Co na to właściciel? Ten jest zdania, że wiązanie konia za język to pomysł właśnie menedżerki ośrodka. - Ja nie widziałem pani Joli wcześniej w takim stanie, to jak ślepa furia - mówi mężczyzna, który nie zezwolił na publikację swojego wizerunku.
Przyznaje jednak, że nie interweniował, gdy katowano jego konia.
Kto winien? Wyjaśni prokuratura
Kilka godzin po zdarzeniu klacz zbadał weterynarz. Stwierdził odcięcie około 6 cm języka. -Jej zachowanie wskazywało na dużą bolesność pyska, który był cały we krwi. Klacz nie mogła pić ani jeść. Widoczne były ślady po uderzeniach batem - mówi weterynarz, Anita Krzysztofiak.
Tak zwierząt nie traktuje się nawet na targach końskich.

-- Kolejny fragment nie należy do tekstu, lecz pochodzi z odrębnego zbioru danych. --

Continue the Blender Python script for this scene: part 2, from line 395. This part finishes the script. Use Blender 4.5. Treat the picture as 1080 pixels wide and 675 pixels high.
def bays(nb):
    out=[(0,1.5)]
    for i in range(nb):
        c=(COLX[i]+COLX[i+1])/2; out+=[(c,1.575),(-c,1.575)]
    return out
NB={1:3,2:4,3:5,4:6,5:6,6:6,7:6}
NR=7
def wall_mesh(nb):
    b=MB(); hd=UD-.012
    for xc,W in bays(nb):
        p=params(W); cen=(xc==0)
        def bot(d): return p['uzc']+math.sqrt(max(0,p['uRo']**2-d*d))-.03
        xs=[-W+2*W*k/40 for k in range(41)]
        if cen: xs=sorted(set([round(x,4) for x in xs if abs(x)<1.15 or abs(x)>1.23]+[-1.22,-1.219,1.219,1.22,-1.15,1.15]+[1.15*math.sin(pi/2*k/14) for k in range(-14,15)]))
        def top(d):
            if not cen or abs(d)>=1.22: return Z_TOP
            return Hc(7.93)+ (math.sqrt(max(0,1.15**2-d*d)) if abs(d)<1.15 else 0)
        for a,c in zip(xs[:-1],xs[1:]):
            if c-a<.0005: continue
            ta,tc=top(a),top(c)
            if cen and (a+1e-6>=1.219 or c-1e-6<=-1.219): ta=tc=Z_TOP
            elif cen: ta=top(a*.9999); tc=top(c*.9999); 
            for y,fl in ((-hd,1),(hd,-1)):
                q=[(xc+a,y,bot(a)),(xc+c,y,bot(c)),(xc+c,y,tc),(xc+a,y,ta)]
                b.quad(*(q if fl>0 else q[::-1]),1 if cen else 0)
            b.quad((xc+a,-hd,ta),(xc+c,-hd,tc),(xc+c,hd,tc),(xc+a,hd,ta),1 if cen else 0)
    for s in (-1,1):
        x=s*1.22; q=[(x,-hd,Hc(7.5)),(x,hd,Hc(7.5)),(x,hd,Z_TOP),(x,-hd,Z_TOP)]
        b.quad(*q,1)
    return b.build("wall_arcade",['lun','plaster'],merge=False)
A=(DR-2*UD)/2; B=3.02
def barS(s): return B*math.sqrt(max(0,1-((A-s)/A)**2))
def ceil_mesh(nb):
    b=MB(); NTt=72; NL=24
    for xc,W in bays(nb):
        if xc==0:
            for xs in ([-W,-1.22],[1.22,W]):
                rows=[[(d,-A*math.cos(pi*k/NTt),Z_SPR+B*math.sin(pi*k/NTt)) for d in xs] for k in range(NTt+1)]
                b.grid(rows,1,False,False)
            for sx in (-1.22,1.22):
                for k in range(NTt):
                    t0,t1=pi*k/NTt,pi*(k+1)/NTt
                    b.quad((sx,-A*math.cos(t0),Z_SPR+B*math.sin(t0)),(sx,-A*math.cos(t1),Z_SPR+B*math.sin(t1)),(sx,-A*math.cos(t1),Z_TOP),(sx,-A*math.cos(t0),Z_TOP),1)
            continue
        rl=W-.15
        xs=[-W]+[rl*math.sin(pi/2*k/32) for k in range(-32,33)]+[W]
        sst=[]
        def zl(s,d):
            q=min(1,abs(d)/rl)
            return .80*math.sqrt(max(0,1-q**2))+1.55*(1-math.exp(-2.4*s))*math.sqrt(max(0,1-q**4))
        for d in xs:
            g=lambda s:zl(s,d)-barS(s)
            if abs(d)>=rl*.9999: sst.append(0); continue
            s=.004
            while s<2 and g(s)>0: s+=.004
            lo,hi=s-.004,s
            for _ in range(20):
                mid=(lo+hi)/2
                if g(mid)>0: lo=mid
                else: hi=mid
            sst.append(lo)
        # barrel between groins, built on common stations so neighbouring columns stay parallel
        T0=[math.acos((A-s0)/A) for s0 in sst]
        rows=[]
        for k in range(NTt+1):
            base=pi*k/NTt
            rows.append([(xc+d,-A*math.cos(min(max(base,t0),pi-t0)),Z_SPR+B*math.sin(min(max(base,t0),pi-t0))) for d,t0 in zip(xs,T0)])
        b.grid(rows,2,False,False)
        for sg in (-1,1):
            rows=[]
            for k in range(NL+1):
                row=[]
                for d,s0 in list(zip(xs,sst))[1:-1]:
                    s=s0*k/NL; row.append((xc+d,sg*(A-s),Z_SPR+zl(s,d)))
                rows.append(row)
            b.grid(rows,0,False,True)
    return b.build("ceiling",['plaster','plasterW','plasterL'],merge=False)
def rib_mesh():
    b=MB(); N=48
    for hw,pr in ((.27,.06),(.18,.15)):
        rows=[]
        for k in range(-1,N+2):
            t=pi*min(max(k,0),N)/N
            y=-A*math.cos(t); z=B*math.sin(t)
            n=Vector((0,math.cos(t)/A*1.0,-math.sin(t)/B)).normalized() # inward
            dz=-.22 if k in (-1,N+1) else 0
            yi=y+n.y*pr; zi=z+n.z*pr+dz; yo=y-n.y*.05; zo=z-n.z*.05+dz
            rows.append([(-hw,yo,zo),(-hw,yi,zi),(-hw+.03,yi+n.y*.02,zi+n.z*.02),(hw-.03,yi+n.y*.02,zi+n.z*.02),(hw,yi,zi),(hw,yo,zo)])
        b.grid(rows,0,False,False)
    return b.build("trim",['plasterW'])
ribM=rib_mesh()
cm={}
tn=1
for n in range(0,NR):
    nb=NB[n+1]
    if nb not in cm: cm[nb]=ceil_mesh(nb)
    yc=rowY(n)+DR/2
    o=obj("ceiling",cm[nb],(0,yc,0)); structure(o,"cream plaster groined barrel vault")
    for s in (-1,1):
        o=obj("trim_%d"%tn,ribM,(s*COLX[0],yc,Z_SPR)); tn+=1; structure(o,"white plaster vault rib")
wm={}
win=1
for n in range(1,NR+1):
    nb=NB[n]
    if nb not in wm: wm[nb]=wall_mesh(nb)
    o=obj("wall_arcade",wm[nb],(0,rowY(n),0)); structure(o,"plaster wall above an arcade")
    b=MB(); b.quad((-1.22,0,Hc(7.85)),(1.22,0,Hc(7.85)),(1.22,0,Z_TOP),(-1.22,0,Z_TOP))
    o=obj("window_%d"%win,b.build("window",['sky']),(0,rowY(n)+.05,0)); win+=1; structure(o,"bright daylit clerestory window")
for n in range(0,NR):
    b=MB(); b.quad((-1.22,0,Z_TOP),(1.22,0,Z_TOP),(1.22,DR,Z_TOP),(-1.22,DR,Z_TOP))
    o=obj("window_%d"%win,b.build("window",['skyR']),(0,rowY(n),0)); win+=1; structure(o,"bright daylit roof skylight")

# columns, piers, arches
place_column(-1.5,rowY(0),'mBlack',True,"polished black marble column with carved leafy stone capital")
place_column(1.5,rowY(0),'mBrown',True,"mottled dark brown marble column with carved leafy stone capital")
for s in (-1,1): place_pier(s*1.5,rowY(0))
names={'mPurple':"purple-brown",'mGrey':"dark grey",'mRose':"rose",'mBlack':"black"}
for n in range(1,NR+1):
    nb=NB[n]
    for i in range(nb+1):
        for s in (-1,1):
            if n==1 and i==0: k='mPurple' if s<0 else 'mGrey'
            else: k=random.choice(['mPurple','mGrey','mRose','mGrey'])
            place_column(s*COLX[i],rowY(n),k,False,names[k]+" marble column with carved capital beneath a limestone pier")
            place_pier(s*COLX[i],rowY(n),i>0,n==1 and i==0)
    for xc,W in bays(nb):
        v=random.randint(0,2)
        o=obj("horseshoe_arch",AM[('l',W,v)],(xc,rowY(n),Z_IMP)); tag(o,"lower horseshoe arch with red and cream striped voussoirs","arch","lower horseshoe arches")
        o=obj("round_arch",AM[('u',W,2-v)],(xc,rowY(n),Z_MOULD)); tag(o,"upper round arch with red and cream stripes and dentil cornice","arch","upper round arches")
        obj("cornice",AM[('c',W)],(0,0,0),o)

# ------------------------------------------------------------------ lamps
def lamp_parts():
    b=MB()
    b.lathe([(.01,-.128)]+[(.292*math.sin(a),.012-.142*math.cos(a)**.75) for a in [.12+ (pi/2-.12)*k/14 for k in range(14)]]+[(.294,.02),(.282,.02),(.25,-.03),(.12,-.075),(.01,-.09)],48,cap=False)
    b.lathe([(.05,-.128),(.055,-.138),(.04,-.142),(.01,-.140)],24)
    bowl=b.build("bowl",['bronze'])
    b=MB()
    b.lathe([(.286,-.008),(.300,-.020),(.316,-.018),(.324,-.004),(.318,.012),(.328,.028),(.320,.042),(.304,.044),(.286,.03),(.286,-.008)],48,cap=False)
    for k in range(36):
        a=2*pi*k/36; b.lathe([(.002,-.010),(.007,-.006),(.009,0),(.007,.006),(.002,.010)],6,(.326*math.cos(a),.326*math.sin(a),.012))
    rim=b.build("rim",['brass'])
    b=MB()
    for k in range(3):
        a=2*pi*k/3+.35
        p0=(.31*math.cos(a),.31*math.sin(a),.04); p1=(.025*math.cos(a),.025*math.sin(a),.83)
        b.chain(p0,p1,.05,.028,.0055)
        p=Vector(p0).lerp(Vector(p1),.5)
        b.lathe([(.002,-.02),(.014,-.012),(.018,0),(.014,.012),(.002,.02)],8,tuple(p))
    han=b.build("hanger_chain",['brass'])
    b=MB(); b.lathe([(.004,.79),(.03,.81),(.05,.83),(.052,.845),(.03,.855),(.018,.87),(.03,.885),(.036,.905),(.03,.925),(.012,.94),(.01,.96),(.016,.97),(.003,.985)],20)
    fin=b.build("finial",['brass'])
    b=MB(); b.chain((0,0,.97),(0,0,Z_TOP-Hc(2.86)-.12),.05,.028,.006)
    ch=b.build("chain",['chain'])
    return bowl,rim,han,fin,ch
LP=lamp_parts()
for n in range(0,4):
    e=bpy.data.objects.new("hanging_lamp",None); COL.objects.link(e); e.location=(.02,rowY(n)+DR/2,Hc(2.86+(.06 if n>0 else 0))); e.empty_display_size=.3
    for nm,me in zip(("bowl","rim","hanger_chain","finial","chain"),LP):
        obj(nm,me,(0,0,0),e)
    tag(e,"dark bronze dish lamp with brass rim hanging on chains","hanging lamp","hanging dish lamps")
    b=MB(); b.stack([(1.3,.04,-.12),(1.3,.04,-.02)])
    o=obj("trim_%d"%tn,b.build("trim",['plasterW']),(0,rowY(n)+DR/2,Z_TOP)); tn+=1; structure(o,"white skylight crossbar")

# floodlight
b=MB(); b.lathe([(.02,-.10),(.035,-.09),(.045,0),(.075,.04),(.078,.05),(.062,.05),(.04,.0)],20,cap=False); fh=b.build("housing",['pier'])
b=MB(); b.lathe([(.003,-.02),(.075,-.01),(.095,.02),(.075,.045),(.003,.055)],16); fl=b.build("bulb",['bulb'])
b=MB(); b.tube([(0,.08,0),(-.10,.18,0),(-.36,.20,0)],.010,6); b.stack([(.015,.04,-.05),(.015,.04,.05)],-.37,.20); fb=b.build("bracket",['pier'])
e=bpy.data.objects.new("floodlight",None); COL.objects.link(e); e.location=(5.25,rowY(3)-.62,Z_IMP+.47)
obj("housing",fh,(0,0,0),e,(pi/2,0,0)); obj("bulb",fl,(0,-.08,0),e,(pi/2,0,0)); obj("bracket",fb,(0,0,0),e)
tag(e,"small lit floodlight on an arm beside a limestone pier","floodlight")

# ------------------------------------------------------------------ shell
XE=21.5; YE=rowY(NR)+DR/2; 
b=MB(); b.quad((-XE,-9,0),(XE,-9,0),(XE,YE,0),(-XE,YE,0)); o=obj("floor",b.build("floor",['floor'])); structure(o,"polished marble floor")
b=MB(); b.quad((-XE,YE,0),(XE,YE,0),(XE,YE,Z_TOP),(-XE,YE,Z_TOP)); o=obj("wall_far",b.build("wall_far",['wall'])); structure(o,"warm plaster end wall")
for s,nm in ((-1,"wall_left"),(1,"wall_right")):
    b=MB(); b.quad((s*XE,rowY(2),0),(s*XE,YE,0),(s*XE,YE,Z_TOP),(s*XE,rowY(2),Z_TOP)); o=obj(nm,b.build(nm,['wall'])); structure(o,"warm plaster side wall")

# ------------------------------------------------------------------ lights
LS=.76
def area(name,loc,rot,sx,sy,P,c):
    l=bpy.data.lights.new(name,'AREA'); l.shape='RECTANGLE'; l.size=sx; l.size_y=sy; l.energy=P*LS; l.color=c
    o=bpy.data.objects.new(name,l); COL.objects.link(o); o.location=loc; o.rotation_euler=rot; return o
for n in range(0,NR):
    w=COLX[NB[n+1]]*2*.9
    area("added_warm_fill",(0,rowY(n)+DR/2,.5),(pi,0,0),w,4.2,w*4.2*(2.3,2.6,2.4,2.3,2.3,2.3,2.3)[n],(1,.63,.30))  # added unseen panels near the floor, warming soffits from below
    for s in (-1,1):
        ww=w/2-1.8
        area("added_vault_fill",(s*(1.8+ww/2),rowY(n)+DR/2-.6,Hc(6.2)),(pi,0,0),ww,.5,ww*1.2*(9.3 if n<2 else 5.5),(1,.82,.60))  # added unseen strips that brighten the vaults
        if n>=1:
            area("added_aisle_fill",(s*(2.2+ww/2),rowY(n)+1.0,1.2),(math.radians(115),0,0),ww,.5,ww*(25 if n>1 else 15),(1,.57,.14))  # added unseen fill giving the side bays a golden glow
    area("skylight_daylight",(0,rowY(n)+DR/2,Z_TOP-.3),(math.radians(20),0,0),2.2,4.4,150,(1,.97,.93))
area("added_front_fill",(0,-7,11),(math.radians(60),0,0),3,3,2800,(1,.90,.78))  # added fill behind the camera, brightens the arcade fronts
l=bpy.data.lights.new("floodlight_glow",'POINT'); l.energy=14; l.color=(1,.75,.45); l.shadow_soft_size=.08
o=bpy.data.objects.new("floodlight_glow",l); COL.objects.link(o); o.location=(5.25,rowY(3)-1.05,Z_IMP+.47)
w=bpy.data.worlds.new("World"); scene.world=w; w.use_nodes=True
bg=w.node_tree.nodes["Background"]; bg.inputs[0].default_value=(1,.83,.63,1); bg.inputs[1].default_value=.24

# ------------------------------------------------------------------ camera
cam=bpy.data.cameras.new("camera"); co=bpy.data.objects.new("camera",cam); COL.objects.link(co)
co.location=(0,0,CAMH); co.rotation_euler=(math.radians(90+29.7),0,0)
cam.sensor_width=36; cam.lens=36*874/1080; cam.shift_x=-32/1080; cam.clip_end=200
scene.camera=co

Mateusz Janda z organizacji "Straż dla Zwierząt"
Kto zawinił, wyjaśni teraz prokuratura. Jeśli sprawa trafi przed sąd, oskarżycielem posiłkowym będzie Straż dla Zwierząt. - Tak zwierząt nie traktuje się nawet na targach końskich - mówi Mateusz Janda z organizacji.
Zranione zaufanie
Jak mówią jeżdżące w stadninie dziewczyny, trzeba będzie długo pracować, żeby klacz znowu nabrała zaufania do ludzi. - Ucieka, próbuje kopać - mówi Anita Grabińska. - Ale nie dziwmy się po takim czymś - dodaje.
Jej koleżanka, Ines Dylewska stwierdza: - Koń jest zwierzęciem, które czasem potrzebuje mocnej ręki. Ale trzeba znać umiar.